| EXERCISE DETAILS |
Quote only the lines from the top of the listing below down to and including the line with "measured in millimetres".

>>>>>

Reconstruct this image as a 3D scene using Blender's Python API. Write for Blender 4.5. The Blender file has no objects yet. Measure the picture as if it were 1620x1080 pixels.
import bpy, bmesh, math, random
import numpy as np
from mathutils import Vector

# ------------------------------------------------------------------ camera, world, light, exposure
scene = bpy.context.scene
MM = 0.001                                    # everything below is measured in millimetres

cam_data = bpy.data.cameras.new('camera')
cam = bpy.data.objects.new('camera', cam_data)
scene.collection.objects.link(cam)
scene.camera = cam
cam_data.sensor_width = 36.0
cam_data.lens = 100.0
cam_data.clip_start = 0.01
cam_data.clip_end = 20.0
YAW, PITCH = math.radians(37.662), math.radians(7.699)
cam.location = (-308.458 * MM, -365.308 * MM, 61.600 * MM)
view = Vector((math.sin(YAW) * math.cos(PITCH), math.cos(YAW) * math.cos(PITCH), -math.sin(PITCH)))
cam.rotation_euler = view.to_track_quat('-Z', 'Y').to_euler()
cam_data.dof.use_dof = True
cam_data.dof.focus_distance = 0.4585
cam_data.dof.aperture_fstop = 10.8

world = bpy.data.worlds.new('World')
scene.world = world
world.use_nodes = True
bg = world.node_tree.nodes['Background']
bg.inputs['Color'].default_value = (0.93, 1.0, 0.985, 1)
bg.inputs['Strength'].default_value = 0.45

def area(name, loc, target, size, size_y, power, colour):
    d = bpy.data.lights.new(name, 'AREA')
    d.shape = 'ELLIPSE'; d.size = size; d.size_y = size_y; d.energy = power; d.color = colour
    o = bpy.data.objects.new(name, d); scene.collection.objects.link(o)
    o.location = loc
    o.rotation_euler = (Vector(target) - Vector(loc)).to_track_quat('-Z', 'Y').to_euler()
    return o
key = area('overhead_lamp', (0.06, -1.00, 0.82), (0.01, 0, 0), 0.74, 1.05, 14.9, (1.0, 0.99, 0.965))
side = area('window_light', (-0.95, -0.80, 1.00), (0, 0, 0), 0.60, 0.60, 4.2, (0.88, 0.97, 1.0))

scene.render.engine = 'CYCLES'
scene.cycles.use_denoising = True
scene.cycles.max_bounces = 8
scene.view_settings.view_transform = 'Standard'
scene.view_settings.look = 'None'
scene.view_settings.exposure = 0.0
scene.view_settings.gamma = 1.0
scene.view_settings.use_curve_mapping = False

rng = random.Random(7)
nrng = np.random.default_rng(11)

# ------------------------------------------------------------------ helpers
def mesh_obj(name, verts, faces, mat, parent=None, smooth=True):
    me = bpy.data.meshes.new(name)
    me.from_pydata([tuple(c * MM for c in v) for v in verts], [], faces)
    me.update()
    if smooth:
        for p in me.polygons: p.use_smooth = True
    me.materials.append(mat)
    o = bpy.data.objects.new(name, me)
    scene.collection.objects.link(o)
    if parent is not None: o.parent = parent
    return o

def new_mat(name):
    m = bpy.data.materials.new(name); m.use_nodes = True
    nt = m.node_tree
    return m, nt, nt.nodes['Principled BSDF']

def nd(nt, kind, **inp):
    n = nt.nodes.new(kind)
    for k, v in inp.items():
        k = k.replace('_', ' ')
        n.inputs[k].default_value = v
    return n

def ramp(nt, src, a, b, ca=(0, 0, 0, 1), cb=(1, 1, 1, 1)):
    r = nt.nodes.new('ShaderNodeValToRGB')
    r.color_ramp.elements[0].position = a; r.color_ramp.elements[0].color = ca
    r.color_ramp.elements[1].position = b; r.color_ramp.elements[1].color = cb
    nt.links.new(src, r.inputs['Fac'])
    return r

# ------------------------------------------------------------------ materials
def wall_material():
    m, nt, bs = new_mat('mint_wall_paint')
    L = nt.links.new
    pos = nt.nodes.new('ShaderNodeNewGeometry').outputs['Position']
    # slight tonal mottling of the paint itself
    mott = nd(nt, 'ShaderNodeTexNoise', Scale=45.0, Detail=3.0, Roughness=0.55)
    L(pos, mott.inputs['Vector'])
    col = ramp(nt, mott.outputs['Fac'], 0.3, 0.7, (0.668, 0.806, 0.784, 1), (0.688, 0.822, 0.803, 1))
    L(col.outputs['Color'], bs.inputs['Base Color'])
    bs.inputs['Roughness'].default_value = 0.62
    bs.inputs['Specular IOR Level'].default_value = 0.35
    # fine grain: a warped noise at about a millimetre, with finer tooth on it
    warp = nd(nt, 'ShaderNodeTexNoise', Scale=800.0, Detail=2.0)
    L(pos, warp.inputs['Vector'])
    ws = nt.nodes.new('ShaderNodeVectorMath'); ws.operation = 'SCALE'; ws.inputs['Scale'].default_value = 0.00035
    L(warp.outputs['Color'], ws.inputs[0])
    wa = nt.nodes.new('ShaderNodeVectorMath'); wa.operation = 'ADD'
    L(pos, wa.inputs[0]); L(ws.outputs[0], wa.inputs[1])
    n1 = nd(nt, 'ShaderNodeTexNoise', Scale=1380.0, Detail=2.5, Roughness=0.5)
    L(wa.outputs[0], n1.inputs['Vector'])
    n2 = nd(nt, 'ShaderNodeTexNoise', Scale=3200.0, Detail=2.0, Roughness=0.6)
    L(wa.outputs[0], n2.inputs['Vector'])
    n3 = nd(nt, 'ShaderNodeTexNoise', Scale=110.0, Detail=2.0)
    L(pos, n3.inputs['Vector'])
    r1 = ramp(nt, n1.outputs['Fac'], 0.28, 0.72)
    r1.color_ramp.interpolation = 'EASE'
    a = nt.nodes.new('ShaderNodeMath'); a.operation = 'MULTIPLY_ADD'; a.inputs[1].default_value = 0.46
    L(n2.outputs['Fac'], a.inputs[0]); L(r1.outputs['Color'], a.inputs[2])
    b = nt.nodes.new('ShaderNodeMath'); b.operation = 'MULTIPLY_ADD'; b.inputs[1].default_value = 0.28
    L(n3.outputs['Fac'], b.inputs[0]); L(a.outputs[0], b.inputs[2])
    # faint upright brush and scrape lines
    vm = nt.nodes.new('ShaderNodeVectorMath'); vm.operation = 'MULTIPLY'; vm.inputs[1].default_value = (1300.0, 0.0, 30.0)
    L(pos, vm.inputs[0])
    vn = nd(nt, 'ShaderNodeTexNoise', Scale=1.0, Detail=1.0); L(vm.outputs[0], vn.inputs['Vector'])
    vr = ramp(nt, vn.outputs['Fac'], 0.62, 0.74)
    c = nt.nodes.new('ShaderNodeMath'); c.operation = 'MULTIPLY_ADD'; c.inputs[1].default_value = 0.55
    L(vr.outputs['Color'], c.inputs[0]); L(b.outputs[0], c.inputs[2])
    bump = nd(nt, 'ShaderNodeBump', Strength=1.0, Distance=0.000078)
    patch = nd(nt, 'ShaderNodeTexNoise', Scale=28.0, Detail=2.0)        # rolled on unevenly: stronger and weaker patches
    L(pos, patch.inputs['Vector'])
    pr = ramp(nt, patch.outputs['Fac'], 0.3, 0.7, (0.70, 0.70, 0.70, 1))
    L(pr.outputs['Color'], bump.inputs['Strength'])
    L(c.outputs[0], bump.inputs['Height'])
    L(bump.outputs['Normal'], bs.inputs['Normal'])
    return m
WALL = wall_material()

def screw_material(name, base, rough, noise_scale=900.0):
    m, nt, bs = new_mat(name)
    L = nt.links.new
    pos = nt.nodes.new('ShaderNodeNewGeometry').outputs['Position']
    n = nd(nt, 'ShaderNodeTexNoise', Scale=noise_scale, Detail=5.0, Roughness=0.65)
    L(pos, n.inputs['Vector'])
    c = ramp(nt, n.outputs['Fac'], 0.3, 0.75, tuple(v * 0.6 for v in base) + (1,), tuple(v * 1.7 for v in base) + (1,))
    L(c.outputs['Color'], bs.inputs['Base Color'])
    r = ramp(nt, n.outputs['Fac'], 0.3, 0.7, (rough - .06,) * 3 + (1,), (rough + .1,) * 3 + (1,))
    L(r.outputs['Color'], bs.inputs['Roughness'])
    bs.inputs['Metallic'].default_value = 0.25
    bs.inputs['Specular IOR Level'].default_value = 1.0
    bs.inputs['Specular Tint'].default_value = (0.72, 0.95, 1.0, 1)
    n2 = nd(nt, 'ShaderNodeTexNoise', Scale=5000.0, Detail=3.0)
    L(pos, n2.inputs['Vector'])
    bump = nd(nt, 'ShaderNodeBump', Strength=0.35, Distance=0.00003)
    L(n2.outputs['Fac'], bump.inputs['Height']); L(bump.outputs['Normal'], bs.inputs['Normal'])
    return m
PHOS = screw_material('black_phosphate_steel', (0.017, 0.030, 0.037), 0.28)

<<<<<

| OUTPUT OF THE EXERCISE |
Reconstruct this image as a 3D scene using Blender's Python API. Write for Blender 4.5. The Blender file has no objects yet. Measure the picture as if it were 1620x1080 pixels.
import bpy, bmesh, math, random
import numpy as np
from mathutils import Vector

# ------------------------------------------------------------------ camera, world, light, exposure
scene = bpy.context.scene
MM = 0.001                                    # everything below is measured in millimetres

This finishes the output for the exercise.